The sale of said stock occurred on June 14, 1976 and is evidenced by an authentic act of sale whereby defendants conveyed, with full warranty, unto plaintiffs, all outstanding stock in the Corporation for a recited consideration of $276,399.06. On the same date by means of two counter letters the parties to the transaction agreed, and so represented in writing, that the consideration recited in the authentic act of sale was not the actual consideration for such sale and transfer, rather the true consideration therefor was the payment and discharge of and/or the personal assumption of liability for the following obligations due by the Corporation, viz:
"A promissory note, No. 26132, dated August 29, 1974, payable to the order of Louisiana Savings Association in the principal sum of $705,000.00 paraphed for identification with an Act of Mortgage of same date." "(1) Note balance payable to Jeff Davis Bank & Trust Company represented by note # A320260, unpaid balance of $13,548.46 (2) Note balance payable to American Bank at Jennings, Louisiana, represented by note # 6034, unpaid balance of 14,842.54 (3) Note balance payable to Jeff Davis Bank & Trust Company represented by note # 33333, unpaid balance of 17,776.00 (4) Note balance payable to Henry Douglas Keeth, unpaid balance of 20,000.00 and the following other obligations of said corporation, to-wit: (5) All taxes due on the facility, employee payroll taxes, F.I.C.A., S.S.A., etc., but not to exceed 17,500.00 (6) An accumulation of current trade accounts for food supplies, dietary supplies, nursing supplies, etc., all of which have been incurred within the past 60 days and the total accumulation of said bills not to exceed 9,000.00 (7) Fee payable to John W. Hebert, Attorney at Law, for services rendered in a suit involving Blue Cross Insurance Company (Emphasis ours) 700.00"
Shortly following confection of the sale demand was made upon plaintiff-purchasers for payment of accrued taxes and trade accounts due and owing by the corporation prior to June 14, 1976, greatly in excess of the amounts and limits set forth in the counter letters. As the result of an audit made in September 1976 it was determined that the total accrued taxes due by the corporation as of June 14, 1976 amounted to the sum of $34,811.41 or $17,311.41 in excess of the limit specified in the counter letters. Additionally, this same audit disclosed that the accumulation of trade accounts due by *971 the corporation as of June 14, 1976 amounted to the sum of $20,814.79 or $11,814.79 in excess of the limit specified in the counter letter.[1] There is no dispute as to the accuracy of the September audit.

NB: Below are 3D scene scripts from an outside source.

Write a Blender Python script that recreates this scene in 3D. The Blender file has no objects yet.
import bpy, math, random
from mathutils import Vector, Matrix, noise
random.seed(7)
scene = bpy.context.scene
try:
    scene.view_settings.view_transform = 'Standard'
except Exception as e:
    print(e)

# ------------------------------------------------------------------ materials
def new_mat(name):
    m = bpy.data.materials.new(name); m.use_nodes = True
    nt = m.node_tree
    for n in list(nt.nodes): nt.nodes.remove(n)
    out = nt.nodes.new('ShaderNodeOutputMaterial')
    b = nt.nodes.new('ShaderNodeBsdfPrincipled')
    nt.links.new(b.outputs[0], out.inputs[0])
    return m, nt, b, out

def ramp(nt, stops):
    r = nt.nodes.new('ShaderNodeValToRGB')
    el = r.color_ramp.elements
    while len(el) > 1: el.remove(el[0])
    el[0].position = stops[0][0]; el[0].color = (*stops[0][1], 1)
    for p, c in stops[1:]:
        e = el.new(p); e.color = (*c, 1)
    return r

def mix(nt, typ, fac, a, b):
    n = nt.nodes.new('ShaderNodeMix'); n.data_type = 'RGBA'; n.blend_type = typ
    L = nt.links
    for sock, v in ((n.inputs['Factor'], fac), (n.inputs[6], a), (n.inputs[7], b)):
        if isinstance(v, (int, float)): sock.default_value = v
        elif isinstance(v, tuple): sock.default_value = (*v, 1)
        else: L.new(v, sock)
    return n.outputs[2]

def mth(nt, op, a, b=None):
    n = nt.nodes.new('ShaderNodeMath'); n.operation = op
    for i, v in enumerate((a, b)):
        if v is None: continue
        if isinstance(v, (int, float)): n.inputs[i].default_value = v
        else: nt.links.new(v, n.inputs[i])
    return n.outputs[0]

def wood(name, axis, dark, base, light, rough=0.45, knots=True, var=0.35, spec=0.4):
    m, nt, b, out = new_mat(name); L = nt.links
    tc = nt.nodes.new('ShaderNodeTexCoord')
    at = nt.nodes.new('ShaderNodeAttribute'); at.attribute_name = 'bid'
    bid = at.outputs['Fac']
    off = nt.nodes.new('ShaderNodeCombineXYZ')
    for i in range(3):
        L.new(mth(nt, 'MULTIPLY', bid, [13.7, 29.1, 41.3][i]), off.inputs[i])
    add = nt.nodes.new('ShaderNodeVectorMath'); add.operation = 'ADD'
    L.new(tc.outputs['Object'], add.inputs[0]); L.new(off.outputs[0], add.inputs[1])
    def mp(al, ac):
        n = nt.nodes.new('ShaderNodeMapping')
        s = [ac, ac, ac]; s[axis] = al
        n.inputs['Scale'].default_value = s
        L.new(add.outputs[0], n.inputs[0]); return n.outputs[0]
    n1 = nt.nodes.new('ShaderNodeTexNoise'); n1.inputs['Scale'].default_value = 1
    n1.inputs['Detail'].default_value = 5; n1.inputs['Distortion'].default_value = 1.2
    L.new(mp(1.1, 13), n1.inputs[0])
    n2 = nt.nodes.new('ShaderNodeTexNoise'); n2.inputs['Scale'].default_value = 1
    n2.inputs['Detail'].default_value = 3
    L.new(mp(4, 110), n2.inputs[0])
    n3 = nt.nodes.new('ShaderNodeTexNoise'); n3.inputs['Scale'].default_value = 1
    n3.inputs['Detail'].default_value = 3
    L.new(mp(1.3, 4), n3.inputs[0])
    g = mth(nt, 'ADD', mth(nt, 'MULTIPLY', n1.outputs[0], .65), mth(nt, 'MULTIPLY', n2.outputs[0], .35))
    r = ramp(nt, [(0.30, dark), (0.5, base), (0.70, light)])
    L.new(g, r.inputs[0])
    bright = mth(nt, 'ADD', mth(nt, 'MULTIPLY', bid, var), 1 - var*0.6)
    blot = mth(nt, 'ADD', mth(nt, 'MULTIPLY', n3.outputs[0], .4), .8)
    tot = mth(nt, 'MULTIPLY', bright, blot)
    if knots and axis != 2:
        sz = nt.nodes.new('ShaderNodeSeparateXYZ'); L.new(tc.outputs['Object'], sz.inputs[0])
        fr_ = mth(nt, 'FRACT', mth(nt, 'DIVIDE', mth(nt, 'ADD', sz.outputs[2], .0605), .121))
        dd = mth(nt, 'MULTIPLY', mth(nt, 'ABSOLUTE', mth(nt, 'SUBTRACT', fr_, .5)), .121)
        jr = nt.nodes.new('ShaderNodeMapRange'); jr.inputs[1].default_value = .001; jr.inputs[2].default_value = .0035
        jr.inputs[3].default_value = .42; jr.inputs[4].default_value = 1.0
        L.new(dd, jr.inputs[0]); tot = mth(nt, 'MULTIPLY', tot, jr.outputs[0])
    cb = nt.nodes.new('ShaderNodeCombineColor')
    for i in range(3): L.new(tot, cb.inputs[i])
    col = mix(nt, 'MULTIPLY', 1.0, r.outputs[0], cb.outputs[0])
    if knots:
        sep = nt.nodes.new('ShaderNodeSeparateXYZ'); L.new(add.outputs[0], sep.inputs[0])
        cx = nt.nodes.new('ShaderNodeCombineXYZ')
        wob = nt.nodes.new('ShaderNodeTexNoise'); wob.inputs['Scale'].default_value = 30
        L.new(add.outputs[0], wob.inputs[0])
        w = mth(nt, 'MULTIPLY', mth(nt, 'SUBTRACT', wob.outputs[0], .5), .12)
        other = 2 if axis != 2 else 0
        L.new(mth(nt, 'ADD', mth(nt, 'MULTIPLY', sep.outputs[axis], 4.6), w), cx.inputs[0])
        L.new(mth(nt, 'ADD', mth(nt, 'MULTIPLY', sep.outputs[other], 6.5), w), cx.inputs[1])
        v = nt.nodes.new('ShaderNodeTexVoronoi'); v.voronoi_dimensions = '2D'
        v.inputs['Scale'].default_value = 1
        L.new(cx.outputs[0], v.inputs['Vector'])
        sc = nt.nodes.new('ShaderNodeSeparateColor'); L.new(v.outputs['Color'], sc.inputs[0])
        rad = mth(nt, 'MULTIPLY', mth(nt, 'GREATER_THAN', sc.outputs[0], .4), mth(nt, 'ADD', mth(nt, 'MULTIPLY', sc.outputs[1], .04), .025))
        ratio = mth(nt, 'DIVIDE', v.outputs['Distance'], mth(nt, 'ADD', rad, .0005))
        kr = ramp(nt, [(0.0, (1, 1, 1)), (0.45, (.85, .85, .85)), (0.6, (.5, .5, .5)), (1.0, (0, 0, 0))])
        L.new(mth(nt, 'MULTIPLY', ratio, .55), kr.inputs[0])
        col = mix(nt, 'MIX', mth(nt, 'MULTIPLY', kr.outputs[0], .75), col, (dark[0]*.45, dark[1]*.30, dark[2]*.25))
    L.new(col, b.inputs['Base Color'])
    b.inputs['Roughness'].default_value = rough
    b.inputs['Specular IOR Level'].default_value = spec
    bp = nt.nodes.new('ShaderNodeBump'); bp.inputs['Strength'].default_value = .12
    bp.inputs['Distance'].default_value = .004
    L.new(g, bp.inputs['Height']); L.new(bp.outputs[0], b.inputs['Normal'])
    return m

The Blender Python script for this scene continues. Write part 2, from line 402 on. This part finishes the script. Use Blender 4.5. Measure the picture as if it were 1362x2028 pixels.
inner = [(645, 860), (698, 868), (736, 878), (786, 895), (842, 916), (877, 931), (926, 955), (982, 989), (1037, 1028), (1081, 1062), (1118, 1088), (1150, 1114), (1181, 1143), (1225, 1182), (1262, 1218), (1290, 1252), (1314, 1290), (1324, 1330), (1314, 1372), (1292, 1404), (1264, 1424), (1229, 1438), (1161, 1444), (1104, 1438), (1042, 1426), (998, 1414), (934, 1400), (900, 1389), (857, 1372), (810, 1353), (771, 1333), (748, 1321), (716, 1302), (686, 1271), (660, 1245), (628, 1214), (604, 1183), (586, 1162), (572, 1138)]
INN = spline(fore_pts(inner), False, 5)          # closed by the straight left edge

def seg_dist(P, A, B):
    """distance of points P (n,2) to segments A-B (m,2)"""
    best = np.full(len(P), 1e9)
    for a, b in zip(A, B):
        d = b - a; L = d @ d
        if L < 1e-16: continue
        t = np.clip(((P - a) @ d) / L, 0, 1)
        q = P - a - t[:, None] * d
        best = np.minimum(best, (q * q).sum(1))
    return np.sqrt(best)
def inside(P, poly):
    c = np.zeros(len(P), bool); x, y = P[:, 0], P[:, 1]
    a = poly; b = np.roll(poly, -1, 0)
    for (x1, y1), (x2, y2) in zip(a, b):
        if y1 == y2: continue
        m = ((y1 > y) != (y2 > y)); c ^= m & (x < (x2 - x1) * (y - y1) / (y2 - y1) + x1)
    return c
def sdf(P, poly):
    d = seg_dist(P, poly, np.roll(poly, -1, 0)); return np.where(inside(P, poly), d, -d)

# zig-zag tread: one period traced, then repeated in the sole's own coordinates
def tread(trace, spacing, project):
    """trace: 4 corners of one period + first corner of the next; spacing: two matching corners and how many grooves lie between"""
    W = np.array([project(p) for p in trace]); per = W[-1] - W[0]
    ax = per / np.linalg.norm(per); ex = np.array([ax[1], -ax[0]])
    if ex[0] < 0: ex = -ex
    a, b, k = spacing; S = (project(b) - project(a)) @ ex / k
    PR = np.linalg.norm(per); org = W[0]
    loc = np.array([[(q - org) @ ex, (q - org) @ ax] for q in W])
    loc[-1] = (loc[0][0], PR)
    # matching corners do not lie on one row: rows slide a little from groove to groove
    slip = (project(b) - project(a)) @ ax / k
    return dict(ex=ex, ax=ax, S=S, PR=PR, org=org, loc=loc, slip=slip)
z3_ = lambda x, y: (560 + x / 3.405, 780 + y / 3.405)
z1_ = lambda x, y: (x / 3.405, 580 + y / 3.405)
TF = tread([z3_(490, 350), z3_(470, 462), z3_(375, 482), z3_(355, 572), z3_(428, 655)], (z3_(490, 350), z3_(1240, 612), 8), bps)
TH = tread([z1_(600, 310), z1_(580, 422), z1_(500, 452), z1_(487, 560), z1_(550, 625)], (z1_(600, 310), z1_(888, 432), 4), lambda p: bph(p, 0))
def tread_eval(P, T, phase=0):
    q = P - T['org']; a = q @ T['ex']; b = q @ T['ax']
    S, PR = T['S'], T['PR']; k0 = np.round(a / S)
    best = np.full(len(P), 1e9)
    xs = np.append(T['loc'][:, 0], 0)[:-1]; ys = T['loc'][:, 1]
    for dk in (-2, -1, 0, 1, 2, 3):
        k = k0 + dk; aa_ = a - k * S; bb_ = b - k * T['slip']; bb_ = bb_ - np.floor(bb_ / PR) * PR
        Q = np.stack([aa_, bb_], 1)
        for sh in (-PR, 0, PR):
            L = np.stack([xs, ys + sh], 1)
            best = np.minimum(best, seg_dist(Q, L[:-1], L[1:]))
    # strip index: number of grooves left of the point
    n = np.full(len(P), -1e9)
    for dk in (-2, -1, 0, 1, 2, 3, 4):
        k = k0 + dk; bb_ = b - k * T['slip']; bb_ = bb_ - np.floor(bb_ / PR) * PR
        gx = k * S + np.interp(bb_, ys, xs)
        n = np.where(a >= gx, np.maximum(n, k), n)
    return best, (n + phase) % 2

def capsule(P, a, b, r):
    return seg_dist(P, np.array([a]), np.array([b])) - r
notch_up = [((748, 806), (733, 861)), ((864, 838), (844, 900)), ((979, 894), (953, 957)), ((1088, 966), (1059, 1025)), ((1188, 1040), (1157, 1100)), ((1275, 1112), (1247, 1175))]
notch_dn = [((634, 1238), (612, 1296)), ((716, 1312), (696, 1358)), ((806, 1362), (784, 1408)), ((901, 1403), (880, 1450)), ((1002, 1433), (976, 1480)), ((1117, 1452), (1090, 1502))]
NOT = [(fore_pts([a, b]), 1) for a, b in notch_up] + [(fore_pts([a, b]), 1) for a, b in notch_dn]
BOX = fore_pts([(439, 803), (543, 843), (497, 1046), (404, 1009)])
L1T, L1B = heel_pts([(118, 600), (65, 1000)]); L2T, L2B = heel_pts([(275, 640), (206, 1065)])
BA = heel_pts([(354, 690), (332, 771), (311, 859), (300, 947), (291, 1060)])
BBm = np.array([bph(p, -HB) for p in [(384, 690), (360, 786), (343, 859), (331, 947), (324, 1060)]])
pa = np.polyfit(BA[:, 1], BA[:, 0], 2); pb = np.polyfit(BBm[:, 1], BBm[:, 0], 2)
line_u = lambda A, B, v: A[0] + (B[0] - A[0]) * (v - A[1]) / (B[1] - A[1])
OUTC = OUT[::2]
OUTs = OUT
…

Presumably the corporation had no funds with which to pay and discharge these obligations and plaintiffs, in order to protect their interest as shareholders, paid all sums due, as shown by the audit, on behalf of the corporation. Plaintiffs thereafter instituted this suit against defendants seeking to recover the total amount paid for delinquent taxes and accumulated trade accounts in excess of the limits for such items as set forth in the counter letters of June 14, 1976, plus damages and attorney's fees.
Following institution of suit defendants filed an exception of no cause and no right of action which was sustained by the trial court resulting in the dismissal of plaintiffs' suit. Plaintiffs appealed to this court and we reversed in an unpublished opinion, our docket number 6422, concluding as follows:
"Plaintiffs are not required to allege legal theories; only facts sufficient to state a cause of action. The petition in the instant case sets forth a claim for damages on the basis as fraud and misrepresentation. Possibly there are other theoretical claims; it is not required that the exact legal theories be isolated and specified in the petition. Whether plaintiffs can prove their claims remains to be seen."
Upon remand the matter was tried on its merits resulting in a second dismissal of plaintiffs' suit, the trial court concluding, in effect, that plaintiffs failed to establish fraud and in the absence of fraud a stockholder is never liable for corporate debts. The trial court further concluded in its written reasons for judgment that:
"A proper cause of action would have been for the plaintiff to sue for the recission of the sale. In the absence of the recission of the sale they have no cause of action against these defendants."
Plaintiffs appeal. We reverse.
The trial court erred in finding that this suit represents an attempt to hold a former corporate stockholder liable for corporate debts and/or that plaintiff's exclusive remedy under the pleaded facts is to rescind the sale of June 14, 1976.
Under the pleaded facts, plaintiffs in their petition seek to recover from defendants for breach of the warranty set forth in the sale of June 14, 1976.
LSA-R.S. 12:634[2], in effect on the date of sale, provides in pertinent part as follows:
"A person who for value transfers a certificate including one who assigns for value a claim secured by a certificate, unless a contrary intention appears, warrants:
(3) That he has no knowledge of any fact which would impair the validity of the certificate ..."
LSA-C.C. Article 2501 provides as follows:
"Although at the time of the sale no stipulations have been made respecting the warranty, the seller is obliged, of course, to warrant the buyer against the eviction suffered by him from the totality or part of the thing sold, and against the charges claimed on such thing, which were not declared at the time of the sale." (Emphasis ours)
Ordinarily the seller of stock warrants the genuineness of the stock and his *972 title thereto, however, the seller may give an express warranty as to the value of the stock sold. As set forth in 18 C.J.S. Corporations § 406, p. 958:
"The seller may give an express warranty as to the value of the stock sold. Representations of fact as to the property of the corporation, its productiveness, the liabilities of the corporation, and other conditions relating to the value and desirability of its shares as an investment, are proper elements of a warranty, and are not objectionable as relating to property other than the thing sold, and, where stock is bought on the strength of such representations, the absence of knowledge on the part of the seller does not affect the purchaser's right to recover for a breach of the warranty."